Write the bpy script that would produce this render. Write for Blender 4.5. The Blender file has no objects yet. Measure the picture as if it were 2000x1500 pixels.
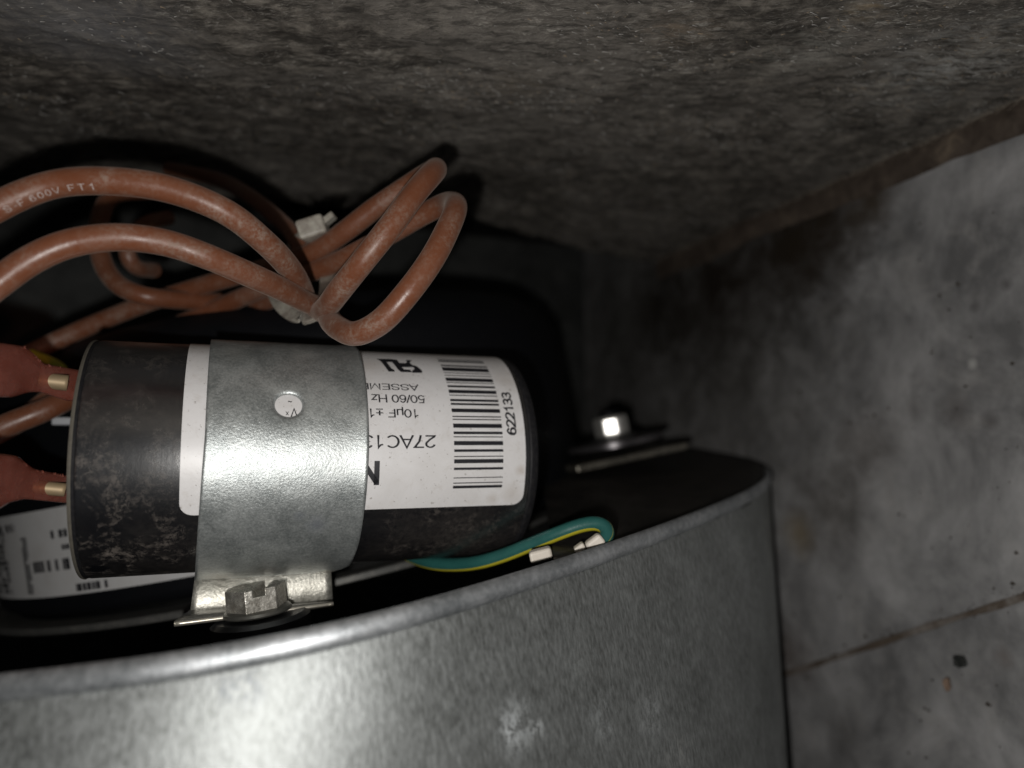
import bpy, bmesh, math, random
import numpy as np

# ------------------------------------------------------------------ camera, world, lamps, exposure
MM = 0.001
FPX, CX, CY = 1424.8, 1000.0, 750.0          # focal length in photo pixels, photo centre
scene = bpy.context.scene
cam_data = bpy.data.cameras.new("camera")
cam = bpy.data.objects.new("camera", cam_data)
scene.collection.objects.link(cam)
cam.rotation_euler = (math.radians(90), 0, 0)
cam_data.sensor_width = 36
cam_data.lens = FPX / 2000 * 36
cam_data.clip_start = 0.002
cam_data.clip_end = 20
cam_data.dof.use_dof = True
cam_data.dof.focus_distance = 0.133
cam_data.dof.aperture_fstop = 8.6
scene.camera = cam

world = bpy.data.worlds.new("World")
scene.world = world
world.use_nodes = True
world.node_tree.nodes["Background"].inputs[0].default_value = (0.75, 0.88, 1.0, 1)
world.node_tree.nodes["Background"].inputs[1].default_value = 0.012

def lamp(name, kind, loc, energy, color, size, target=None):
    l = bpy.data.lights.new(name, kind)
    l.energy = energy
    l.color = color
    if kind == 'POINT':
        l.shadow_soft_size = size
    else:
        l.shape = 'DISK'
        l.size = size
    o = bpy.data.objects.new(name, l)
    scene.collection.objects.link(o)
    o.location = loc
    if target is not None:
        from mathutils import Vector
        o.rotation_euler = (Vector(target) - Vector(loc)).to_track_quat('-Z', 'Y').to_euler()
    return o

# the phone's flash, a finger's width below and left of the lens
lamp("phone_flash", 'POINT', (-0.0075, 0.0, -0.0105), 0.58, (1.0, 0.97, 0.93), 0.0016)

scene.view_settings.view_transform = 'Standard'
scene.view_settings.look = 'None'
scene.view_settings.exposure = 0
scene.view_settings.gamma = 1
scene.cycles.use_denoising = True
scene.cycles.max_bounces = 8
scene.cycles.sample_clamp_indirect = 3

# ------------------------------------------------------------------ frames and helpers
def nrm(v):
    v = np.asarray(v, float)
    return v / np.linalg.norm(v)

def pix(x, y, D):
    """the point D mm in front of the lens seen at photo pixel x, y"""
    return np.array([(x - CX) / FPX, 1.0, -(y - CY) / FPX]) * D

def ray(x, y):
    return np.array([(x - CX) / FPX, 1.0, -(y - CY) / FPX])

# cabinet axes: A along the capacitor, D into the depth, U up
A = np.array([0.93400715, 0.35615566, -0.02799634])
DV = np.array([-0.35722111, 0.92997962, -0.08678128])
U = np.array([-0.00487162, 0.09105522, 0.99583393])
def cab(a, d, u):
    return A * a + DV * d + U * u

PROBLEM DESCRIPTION
Repeat all of the data above word for word, minus the pictures.

SOLUTION TO THIS EXERCISE
Write the bpy script that would produce this render. Write for Blender 4.5. The Blender file has no objects yet. Measure the picture as if it were 2000x1500 pixels.
import bpy, bmesh, math, random
import numpy as np

# ------------------------------------------------------------------ camera, world, lamps, exposure
MM = 0.001
FPX, CX, CY = 1424.8, 1000.0, 750.0          # focal length in photo pixels, photo centre
scene = bpy.context.scene
cam_data = bpy.data.cameras.new("camera")
cam = bpy.data.objects.new("camera", cam_data)
scene.collection.objects.link(cam)
cam.rotation_euler = (math.radians(90), 0, 0)
cam_data.sensor_width = 36
cam_data.lens = FPX / 2000 * 36
cam_data.clip_start = 0.002
cam_data.clip_end = 20
cam_data.dof.use_dof = True
cam_data.dof.focus_distance = 0.133
cam_data.dof.aperture_fstop = 8.6
scene.camera = cam

world = bpy.data.worlds.new("World")
scene.world = world
world.use_nodes = True
world.node_tree.nodes["Background"].inputs[0].default_value = (0.75, 0.88, 1.0, 1)
world.node_tree.nodes["Background"].inputs[1].default_value = 0.012

def lamp(name, kind, loc, energy, color, size, target=None):
    l = bpy.data.lights.new(name, kind)
    l.energy = energy
    l.color = color
    if kind == 'POINT':
        l.shadow_soft_size = size
    else:
        l.shape = 'DISK'
        l.size = size
    o = bpy.data.objects.new(name, l)
    scene.collection.objects.link(o)
    o.location = loc
    if target is not None:
        from mathutils import Vector
        o.rotation_euler = (Vector(target) - Vector(loc)).to_track_quat('-Z', 'Y').to_euler()
    return o

# the phone's flash, a finger's width below and left of the lens
lamp("phone_flash", 'POINT', (-0.0075, 0.0, -0.0105), 0.58, (1.0, 0.97, 0.93), 0.0016)

scene.view_settings.view_transform = 'Standard'
scene.view_settings.look = 'None'
scene.view_settings.exposure = 0
scene.view_settings.gamma = 1
scene.cycles.use_denoising = True
scene.cycles.max_bounces = 8
scene.cycles.sample_clamp_indirect = 3

# ------------------------------------------------------------------ frames and helpers
def nrm(v):
    v = np.asarray(v, float)
    return v / np.linalg.norm(v)

def pix(x, y, D):
    """the point D mm in front of the lens seen at photo pixel x, y"""
    return np.array([(x - CX) / FPX, 1.0, -(y - CY) / FPX]) * D

def ray(x, y):
    return np.array([(x - CX) / FPX, 1.0, -(y - CY) / FPX])

# cabinet axes: A along the capacitor, D into the depth, U up
A = np.array([0.93400715, 0.35615566, -0.02799634])
DV = np.array([-0.35722111, 0.92997962, -0.08678128])
U = np.array([-0.00487162, 0.09105522, 0.99583393])
def cab(a, d, u):
    return A * a + DV * d + U * u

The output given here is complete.